WHAT NEEDS TO BE DONE =
Nothing outside the stretch should be returned: give exactly the lines from the line containing "Build this scene" through the line containing "return Vector((r.x/h*D, r.y/h*D, CAMH+r.z/h*D))", including both.
## BEGIN MATERIAL FOR THE TASK
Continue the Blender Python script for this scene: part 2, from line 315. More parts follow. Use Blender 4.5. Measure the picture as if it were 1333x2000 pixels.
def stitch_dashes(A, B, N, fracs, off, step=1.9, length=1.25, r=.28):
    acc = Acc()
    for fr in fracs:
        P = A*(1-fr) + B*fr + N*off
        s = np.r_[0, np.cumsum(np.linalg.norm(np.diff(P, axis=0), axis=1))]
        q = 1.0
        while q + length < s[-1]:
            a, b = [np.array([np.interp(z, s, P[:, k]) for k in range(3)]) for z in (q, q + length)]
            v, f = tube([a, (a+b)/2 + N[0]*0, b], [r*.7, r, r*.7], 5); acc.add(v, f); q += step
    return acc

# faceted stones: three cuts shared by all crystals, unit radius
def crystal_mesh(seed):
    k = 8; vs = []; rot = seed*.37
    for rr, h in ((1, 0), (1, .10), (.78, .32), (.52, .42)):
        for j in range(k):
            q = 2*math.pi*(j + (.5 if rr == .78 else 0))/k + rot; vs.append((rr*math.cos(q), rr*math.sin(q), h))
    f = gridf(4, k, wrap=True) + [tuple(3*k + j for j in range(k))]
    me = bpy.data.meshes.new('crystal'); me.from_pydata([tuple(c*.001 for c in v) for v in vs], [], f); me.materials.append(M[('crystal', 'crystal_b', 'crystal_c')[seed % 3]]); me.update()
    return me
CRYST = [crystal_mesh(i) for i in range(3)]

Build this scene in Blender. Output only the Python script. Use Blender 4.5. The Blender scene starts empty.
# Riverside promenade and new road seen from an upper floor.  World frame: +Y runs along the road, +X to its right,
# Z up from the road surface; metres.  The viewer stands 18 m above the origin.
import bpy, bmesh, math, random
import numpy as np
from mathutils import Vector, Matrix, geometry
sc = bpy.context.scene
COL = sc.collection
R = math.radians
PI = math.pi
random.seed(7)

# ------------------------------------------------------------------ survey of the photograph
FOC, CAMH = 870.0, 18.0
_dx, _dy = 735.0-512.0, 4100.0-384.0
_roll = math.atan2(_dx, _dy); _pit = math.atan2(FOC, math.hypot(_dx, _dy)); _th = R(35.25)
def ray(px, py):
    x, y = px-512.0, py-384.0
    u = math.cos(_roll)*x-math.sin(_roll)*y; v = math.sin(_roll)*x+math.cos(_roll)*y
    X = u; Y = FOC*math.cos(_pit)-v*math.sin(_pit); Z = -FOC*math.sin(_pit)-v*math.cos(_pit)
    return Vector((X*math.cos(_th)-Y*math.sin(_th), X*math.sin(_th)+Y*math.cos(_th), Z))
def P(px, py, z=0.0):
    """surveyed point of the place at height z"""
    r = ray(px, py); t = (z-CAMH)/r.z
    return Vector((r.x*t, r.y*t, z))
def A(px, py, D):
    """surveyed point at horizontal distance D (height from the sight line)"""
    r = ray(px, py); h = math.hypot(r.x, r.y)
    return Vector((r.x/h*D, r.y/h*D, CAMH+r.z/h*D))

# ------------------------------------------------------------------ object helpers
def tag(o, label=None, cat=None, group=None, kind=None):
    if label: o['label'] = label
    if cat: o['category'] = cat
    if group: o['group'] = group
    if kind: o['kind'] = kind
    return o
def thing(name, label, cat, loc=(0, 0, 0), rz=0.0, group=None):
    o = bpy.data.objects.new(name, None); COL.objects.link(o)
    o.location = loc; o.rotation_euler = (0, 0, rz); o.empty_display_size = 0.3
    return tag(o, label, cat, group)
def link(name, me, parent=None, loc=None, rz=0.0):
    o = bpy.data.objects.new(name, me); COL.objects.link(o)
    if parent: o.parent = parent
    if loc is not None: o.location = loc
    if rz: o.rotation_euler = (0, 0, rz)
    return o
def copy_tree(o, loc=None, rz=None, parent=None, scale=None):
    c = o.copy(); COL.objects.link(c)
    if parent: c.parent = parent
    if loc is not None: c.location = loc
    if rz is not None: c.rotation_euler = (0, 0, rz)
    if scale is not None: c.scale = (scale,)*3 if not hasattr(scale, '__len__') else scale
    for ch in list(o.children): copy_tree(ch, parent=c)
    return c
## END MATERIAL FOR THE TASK
TASK SOLUTION =
Build this scene in Blender. Output only the Python script. Use Blender 4.5. The Blender scene starts empty.
# Riverside promenade and new road seen from an upper floor.  World frame: +Y runs along the road, +X to its right,
# Z up from the road surface; metres.  The viewer stands 18 m above the origin.
import bpy, bmesh, math, random
import numpy as np
from mathutils import Vector, Matrix, geometry
sc = bpy.context.scene
COL = sc.collection
R = math.radians
PI = math.pi
random.seed(7)

# ------------------------------------------------------------------ survey of the photograph
FOC, CAMH = 870.0, 18.0
_dx, _dy = 735.0-512.0, 4100.0-384.0
_roll = math.atan2(_dx, _dy); _pit = math.atan2(FOC, math.hypot(_dx, _dy)); _th = R(35.25)
def ray(px, py):
    x, y = px-512.0, py-384.0
    u = math.cos(_roll)*x-math.sin(_roll)*y; v = math.sin(_roll)*x+math.cos(_roll)*y
    X = u; Y = FOC*math.cos(_pit)-v*math.sin(_pit); Z = -FOC*math.sin(_pit)-v*math.cos(_pit)
    return Vector((X*math.cos(_th)-Y*math.sin(_th), X*math.sin(_th)+Y*math.cos(_th), Z))
def P(px, py, z=0.0):
    """surveyed point of the place at height z"""
    r = ray(px, py); t = (z-CAMH)/r.z
    return Vector((r.x*t, r.y*t, z))
def A(px, py, D):
    """surveyed point at horizontal distance D (height from the sight line)"""
    r = ray(px, py); h = math.hypot(r.x, r.y)
    return Vector((r.x/h*D, r.y/h*D, CAMH+r.z/h*D))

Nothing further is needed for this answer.